David, en laissant faire Chimeï, engage un cercle vertueux ou la liberté d’action de Chimeï lui permet de donner toute la démesure que lui inspire son sentiment religieux, son intuition de ce qu’est l’humanité en marche vers une plus grande humanité. En étant libre d’agir selon la conscience qu’il avait d’être appelé à forger un monde plus vivable, meilleur, Chimeï a contribué à offrir à David les moyens de sa rédemption, d’être à nouveau une âme vibrante après ce temps d’exténuation. Cet impératif laissez-faire est la possibilité offerte à quiconque d’agir, de prononcer un mot, une phrase qui, pour quelqu’un, déclenchera peut-être le bonheur.

Amen

Lecture de la Bible

2 Samuel 16:5-14

David était arrivé jusqu’à Bachurim. Et voici, il sortit de là un homme de la famille et de la maison de Saül, nommé Schimeï, fils de Guéra. Il s’avança en prononçant des malédictions, 6 et il jeta des pierres à David et à tous les serviteurs du roi David, tandis que tout le peuple et tous les hommes vaillants étaient à la droite et à la gauche du roi. 7 Schimeï parlait ainsi en le maudissant: Va-t’en, va-t’en, homme de sang, méchant homme! 8 L’Eternel fait retomber sur toi tout le sang de la maison de Saül, dont tu occupais le trône, et l’Eternel a livré le royaume entre les mains d’Absalom, ton fils; et te voilà malheureux comme tu le mérites, car tu es un homme de sang!

9 Alors Abischaï, fils de Tseruja, dit au roi: Pourquoi ce chien mort maudit-il le roi mon seigneur? Laisse-moi, je te prie, aller lui couper la tête.

10 Mais le roi dit: Qu’ai-je affaire avec vous, fils de Tseruja? S’il maudit, c’est que l’Eternel lui a dit: Maudis David! Qui donc lui dira: Pourquoi agis-tu ainsi?

11 Et David dit à Abischaï et à tous ses serviteurs: Voici, mon fils, qui est sorti de mes entrailles, en veut à ma vie; à plus forte raison ce Benjamite!

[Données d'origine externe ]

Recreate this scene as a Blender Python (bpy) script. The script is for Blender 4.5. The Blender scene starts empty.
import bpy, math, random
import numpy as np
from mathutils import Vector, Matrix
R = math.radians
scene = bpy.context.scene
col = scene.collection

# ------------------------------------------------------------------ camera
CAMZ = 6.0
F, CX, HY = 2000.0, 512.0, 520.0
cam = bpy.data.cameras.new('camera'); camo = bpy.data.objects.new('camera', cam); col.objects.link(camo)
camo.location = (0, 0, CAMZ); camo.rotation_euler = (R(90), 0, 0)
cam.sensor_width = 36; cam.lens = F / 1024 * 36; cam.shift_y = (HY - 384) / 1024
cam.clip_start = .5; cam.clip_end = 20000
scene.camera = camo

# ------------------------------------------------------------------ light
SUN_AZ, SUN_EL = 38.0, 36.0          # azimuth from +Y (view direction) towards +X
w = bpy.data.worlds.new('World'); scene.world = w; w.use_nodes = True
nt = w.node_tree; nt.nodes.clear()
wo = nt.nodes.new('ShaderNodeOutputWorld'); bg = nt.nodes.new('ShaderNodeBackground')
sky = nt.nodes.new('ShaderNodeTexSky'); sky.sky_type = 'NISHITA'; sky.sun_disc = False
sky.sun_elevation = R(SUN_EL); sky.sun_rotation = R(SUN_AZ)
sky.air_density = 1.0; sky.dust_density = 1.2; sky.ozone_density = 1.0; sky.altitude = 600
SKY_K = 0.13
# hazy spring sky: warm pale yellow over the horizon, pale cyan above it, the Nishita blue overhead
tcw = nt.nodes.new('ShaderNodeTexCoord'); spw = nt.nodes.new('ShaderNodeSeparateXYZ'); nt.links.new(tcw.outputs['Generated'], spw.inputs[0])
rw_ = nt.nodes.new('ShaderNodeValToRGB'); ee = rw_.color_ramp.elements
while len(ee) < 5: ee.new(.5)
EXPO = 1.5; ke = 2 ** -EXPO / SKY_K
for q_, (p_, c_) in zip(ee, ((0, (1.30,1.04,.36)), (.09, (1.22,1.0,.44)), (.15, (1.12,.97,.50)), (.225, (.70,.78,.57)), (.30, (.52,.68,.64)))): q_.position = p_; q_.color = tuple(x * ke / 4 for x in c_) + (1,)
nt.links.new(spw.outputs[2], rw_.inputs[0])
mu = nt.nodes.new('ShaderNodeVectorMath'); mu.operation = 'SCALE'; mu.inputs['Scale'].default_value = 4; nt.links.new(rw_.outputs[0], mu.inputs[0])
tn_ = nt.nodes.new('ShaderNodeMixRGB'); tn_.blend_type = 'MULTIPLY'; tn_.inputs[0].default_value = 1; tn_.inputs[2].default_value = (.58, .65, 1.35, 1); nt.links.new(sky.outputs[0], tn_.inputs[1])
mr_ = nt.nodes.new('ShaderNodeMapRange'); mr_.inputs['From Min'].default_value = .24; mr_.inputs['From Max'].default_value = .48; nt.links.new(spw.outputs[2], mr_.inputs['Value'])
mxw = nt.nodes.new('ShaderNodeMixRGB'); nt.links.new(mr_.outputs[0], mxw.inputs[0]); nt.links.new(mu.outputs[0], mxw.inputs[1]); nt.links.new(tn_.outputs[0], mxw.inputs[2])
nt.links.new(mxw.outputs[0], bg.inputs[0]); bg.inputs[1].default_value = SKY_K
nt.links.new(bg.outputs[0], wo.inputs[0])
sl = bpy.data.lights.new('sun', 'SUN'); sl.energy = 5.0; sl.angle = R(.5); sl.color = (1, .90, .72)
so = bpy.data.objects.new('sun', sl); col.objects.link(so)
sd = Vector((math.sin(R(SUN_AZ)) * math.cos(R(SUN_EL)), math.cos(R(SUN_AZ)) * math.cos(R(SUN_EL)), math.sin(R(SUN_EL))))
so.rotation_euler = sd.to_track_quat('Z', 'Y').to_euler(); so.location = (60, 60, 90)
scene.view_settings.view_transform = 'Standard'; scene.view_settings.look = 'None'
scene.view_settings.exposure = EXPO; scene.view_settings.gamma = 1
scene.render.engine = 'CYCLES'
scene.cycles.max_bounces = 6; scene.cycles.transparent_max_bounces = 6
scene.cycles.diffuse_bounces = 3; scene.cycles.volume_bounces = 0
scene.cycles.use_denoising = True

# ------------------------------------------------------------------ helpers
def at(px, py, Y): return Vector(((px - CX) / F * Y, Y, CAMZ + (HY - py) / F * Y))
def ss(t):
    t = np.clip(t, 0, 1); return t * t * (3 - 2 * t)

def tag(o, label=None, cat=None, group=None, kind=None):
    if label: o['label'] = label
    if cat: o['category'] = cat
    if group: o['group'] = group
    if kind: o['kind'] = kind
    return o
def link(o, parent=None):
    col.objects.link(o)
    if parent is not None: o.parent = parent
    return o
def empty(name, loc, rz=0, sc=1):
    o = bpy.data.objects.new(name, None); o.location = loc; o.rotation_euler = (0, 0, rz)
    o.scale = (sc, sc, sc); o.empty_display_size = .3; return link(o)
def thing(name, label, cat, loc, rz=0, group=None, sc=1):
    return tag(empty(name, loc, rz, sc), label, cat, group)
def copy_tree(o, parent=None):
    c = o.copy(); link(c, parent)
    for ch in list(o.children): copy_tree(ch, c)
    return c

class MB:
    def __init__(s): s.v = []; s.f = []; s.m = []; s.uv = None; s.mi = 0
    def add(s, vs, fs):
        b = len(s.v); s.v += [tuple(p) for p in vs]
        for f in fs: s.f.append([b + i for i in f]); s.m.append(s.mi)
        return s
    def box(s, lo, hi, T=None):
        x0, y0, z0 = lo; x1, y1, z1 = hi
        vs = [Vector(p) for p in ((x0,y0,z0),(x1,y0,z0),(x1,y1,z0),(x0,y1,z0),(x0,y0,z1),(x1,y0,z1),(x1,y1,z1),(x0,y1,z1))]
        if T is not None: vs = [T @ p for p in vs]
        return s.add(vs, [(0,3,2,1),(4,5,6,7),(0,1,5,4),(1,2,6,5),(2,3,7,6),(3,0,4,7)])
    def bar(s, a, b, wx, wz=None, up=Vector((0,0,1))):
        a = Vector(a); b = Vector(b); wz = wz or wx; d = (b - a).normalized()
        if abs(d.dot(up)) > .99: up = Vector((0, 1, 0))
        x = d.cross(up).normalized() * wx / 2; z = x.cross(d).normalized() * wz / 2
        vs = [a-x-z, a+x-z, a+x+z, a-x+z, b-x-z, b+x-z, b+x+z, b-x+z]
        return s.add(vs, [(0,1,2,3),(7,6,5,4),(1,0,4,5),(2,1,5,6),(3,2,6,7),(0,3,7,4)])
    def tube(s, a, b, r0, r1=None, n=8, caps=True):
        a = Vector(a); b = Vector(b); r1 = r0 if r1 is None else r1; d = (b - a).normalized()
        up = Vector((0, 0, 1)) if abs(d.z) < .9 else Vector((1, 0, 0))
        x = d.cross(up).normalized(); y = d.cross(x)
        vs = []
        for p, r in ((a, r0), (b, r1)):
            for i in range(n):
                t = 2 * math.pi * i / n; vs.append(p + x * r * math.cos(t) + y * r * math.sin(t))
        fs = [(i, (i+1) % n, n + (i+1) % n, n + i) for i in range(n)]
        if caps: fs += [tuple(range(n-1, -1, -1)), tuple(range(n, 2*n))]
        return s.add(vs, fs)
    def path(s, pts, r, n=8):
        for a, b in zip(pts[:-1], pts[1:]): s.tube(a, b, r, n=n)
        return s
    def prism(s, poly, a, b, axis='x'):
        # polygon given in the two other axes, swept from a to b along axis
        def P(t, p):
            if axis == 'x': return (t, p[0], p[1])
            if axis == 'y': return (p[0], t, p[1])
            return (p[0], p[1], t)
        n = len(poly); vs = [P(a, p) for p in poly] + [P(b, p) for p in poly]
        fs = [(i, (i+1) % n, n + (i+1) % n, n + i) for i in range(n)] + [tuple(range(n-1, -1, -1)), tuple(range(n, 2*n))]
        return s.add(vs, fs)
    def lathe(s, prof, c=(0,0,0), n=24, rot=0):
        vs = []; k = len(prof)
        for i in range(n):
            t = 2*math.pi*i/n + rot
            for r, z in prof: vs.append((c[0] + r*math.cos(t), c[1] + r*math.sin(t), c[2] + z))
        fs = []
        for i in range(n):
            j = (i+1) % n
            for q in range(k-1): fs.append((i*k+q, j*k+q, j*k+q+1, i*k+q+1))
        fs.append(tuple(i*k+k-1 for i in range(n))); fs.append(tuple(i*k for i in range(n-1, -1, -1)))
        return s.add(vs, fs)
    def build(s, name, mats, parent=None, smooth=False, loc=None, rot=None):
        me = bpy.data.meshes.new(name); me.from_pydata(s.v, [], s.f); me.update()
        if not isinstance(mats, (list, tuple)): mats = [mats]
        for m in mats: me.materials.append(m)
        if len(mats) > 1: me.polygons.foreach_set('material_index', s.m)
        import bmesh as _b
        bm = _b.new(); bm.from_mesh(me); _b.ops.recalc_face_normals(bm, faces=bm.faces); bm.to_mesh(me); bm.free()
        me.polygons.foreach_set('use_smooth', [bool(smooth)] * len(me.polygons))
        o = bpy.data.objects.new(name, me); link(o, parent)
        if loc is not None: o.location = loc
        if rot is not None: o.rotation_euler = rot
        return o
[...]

Laissez-le, et qu’il maudisse, car l’Eternel le lui a dit. 12 Peut-être l’Eternel regardera-t-il mon affliction, et me fera-t-il du bien en retour des malédictions d’aujourd’hui.

13 David et ses gens continuèrent leur chemin. Et Schimeï marchait sur le flanc de la montagne près de David, et, en marchant, il maudissait, il jetait des pierres contre lui, il faisait voler la poussière. 14 Le roi et tout le peuple qui était avec lui arrivèrent à Ajephim, et là ils se reposèrent.